■ Exercise requirements:
Up to and including the line containing "PI = math.pi", please reproduce the lines of the listing below, starting from the top.
=== Task inputs ===
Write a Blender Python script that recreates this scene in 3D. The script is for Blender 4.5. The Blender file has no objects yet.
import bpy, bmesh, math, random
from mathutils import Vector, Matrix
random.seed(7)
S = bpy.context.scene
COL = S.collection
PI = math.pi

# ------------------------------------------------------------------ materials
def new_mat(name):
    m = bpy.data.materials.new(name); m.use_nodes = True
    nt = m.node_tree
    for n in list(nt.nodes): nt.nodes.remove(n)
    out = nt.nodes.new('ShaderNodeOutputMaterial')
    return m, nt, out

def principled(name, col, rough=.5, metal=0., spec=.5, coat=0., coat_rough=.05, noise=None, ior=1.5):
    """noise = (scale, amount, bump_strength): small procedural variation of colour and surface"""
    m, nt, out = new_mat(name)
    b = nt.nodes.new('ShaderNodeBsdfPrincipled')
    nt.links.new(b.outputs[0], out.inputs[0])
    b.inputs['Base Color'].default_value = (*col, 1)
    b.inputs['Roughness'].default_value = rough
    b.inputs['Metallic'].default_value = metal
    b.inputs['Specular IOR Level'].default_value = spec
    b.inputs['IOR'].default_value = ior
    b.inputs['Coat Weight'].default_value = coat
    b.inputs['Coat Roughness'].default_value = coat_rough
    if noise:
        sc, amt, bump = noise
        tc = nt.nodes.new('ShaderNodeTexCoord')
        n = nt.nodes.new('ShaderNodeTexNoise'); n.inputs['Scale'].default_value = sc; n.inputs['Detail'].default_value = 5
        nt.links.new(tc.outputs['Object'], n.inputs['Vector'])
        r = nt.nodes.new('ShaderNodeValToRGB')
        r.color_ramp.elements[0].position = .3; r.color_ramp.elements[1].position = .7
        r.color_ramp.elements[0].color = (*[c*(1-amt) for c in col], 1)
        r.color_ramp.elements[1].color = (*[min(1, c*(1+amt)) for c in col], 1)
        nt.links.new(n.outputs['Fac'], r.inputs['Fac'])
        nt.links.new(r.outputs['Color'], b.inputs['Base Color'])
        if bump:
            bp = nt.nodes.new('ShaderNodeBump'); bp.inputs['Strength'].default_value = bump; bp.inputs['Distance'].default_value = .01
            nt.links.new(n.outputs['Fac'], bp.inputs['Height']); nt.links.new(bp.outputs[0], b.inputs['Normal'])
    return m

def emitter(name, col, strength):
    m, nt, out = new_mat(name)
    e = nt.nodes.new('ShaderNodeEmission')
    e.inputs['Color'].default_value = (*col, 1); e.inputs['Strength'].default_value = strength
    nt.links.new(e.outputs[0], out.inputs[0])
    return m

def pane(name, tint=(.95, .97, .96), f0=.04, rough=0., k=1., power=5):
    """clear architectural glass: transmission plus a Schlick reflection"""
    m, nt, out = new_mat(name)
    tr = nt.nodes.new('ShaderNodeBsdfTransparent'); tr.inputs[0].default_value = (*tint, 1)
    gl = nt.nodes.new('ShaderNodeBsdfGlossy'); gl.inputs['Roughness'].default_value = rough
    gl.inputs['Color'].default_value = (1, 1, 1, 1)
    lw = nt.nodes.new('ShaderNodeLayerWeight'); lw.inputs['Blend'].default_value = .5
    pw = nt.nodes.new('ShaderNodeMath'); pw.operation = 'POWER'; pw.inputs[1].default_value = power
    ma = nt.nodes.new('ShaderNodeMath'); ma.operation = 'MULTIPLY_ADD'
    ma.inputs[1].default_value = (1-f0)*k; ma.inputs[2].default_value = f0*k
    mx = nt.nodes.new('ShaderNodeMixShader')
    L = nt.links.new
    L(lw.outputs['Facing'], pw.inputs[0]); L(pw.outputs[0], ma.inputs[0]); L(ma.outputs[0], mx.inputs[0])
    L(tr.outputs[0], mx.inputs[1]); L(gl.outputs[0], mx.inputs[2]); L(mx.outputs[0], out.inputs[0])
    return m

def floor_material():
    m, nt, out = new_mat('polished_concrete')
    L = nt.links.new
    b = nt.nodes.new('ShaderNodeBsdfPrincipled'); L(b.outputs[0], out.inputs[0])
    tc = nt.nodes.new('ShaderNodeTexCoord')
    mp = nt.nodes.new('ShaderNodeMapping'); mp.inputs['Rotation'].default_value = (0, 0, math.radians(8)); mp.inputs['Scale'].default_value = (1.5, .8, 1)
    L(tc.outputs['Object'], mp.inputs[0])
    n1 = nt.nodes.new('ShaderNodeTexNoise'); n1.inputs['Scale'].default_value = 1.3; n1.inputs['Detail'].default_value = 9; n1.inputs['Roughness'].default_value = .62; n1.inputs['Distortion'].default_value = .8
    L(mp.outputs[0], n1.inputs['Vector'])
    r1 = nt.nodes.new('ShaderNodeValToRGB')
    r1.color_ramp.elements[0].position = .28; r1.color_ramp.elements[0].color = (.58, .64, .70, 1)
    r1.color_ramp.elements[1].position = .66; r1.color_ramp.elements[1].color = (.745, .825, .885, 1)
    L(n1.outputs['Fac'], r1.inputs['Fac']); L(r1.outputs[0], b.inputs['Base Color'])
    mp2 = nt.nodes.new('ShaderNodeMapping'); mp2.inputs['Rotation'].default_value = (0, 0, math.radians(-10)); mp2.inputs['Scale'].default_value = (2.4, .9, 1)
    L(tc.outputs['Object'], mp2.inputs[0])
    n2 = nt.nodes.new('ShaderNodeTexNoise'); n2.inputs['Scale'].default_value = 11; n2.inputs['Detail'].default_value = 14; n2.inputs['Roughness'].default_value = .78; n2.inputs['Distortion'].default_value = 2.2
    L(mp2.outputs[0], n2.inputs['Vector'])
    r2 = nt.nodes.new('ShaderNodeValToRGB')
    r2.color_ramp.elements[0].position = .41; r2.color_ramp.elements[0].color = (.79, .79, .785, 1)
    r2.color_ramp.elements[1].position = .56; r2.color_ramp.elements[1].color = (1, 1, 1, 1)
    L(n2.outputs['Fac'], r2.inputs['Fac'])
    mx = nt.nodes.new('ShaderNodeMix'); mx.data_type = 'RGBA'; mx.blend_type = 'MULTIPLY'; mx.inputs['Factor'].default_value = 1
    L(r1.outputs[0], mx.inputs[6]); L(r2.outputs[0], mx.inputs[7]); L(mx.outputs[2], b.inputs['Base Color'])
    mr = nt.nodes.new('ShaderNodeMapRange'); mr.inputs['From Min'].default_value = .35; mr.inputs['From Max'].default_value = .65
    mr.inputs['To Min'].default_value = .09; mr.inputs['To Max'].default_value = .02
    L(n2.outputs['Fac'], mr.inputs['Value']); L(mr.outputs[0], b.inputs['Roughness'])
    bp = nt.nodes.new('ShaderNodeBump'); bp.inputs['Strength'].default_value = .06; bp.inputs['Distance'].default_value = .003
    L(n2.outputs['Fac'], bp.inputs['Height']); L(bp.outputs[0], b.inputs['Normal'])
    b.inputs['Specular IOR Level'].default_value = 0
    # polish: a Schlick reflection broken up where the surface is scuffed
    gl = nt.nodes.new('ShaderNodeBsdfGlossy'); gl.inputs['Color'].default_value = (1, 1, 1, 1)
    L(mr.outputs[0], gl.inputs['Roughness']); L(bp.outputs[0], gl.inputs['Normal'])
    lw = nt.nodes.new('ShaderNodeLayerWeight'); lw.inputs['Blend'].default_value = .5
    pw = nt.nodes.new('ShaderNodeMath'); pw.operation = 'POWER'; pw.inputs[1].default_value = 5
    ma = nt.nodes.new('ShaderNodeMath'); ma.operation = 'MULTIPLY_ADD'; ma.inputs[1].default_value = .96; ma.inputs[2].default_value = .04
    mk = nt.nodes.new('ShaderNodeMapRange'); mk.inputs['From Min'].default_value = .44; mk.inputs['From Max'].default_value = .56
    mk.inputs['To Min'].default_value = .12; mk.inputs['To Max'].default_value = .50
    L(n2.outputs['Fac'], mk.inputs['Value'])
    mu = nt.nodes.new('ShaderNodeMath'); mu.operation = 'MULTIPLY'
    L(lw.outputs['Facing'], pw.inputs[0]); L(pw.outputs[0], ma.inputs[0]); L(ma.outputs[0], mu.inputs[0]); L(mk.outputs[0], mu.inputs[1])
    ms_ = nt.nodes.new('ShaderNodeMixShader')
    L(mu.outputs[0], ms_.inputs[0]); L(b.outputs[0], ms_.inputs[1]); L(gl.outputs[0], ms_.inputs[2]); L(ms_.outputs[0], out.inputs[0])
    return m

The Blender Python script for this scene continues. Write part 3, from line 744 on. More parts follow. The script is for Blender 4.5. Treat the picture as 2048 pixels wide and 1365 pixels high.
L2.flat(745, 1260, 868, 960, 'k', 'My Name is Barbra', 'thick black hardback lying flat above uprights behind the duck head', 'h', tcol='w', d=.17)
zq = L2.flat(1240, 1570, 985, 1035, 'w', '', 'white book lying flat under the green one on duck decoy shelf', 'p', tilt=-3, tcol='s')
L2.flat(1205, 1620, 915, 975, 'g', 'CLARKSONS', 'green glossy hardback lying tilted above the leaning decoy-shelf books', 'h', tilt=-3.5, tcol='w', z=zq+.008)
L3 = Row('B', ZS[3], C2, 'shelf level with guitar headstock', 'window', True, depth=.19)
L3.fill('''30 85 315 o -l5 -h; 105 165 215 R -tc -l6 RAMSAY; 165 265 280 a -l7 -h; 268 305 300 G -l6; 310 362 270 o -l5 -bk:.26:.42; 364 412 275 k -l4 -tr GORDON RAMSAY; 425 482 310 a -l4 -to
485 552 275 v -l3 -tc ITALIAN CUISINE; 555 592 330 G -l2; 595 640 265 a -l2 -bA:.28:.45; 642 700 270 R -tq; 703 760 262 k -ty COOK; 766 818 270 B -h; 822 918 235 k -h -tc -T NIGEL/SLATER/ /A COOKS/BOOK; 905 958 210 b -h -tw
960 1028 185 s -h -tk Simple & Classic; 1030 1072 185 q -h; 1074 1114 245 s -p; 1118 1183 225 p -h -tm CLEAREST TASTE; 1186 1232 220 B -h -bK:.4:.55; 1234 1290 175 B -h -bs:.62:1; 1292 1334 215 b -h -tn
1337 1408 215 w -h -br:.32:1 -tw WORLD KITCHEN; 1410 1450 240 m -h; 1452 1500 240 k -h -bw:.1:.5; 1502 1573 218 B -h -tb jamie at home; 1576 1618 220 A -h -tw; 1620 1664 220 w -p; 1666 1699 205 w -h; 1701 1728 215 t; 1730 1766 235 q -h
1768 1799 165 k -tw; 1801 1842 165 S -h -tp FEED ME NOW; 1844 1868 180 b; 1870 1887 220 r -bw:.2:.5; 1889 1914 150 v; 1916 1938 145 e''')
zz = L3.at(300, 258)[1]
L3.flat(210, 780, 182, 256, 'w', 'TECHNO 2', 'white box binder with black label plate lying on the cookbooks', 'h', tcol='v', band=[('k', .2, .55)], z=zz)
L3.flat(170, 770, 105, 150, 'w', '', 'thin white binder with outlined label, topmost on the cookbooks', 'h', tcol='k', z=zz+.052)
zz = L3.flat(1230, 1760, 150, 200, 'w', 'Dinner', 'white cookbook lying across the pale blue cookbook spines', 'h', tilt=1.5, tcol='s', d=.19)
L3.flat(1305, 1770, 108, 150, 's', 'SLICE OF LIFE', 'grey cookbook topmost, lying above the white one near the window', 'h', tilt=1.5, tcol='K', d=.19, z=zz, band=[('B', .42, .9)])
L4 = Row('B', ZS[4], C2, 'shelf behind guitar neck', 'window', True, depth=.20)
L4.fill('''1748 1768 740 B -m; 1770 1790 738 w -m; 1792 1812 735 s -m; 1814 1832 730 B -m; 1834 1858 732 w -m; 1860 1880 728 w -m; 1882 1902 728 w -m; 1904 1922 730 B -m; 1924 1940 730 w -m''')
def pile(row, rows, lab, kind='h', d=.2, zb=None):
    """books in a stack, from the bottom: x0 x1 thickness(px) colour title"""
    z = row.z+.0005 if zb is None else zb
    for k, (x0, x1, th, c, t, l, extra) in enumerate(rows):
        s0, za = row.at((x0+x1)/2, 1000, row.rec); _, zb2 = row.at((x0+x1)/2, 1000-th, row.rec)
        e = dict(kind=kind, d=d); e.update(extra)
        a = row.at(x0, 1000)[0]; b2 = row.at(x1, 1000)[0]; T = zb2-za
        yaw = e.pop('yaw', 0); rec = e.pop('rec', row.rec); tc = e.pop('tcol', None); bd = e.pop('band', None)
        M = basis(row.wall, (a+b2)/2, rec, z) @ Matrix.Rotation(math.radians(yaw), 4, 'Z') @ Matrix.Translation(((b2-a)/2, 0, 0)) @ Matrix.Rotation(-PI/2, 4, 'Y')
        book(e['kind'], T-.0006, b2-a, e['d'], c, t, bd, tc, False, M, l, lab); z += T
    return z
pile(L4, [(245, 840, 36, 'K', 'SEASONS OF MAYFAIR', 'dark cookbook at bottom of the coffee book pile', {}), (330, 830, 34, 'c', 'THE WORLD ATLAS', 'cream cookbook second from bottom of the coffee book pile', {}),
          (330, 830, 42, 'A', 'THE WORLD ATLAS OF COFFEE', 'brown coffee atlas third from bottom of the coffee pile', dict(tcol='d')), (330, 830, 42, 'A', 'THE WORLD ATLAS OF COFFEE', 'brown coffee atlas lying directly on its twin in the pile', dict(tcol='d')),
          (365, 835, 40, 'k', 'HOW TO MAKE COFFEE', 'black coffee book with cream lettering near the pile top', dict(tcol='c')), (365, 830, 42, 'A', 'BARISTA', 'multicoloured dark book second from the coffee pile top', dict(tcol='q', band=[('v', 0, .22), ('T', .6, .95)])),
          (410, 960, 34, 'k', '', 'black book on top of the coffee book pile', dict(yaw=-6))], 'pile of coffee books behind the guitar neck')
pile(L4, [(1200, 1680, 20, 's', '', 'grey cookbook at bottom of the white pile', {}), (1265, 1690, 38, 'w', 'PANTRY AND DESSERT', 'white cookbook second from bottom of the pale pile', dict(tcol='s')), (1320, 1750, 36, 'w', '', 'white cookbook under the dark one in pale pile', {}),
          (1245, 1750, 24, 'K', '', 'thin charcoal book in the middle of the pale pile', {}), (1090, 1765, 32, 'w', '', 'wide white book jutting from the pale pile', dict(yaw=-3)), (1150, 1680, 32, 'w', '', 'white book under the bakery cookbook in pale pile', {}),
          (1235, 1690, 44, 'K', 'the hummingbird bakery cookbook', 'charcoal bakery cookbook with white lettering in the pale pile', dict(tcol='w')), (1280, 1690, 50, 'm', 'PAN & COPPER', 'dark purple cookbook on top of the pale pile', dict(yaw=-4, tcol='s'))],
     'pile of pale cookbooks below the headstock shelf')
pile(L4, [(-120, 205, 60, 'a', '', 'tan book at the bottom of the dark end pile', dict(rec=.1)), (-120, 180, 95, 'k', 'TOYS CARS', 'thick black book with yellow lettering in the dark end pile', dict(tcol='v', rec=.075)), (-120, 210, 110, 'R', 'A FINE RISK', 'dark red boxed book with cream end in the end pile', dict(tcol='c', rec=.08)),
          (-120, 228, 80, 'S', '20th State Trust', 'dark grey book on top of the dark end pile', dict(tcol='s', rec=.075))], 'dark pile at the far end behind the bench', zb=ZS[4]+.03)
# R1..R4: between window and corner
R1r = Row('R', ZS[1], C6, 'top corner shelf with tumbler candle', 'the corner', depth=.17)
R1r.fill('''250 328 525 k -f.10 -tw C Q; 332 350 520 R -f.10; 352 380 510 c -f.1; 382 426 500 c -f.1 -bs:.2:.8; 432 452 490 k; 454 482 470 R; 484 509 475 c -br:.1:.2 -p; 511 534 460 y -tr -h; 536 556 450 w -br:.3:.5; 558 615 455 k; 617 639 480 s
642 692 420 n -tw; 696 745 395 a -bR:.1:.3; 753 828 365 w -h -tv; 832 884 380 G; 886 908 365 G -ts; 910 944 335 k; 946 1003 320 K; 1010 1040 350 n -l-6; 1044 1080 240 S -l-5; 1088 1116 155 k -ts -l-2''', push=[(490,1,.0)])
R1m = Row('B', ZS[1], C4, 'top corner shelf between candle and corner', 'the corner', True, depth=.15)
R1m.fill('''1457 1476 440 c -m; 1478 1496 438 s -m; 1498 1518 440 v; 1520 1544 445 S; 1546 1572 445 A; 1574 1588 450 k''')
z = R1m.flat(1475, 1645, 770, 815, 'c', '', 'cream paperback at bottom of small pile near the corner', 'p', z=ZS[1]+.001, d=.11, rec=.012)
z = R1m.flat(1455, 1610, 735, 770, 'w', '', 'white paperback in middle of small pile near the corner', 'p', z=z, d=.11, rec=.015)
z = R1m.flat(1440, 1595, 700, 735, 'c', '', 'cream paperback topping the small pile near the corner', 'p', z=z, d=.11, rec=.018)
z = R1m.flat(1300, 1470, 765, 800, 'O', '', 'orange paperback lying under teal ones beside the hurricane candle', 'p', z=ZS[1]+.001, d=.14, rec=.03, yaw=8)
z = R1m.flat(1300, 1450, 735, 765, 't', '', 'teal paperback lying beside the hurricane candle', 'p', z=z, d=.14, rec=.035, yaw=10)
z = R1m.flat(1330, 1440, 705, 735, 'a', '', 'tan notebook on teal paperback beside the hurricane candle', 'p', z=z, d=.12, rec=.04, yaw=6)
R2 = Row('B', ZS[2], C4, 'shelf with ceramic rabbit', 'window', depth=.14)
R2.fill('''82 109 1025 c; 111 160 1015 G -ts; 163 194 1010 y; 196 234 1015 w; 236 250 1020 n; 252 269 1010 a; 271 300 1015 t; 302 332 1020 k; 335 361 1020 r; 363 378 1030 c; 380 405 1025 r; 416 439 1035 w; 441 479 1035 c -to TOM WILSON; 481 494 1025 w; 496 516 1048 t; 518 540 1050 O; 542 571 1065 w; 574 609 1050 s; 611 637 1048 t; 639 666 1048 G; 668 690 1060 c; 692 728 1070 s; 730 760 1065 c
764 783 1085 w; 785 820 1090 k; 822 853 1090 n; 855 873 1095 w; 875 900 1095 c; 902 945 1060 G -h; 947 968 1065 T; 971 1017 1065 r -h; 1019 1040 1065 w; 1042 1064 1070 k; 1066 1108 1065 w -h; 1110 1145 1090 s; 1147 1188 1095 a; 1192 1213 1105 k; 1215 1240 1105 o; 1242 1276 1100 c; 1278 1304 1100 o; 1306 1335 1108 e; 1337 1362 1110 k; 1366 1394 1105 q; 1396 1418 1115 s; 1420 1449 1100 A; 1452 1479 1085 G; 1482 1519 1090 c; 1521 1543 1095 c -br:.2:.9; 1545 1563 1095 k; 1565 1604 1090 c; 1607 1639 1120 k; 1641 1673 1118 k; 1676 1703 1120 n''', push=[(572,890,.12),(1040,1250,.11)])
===
■ Output of the task:
Write a Blender Python script that recreates this scene in 3D. The script is for Blender 4.5. The Blender file has no objects yet.
import bpy, bmesh, math, random
from mathutils import Vector, Matrix
random.seed(7)
S = bpy.context.scene
COL = S.collection
PI = math.pi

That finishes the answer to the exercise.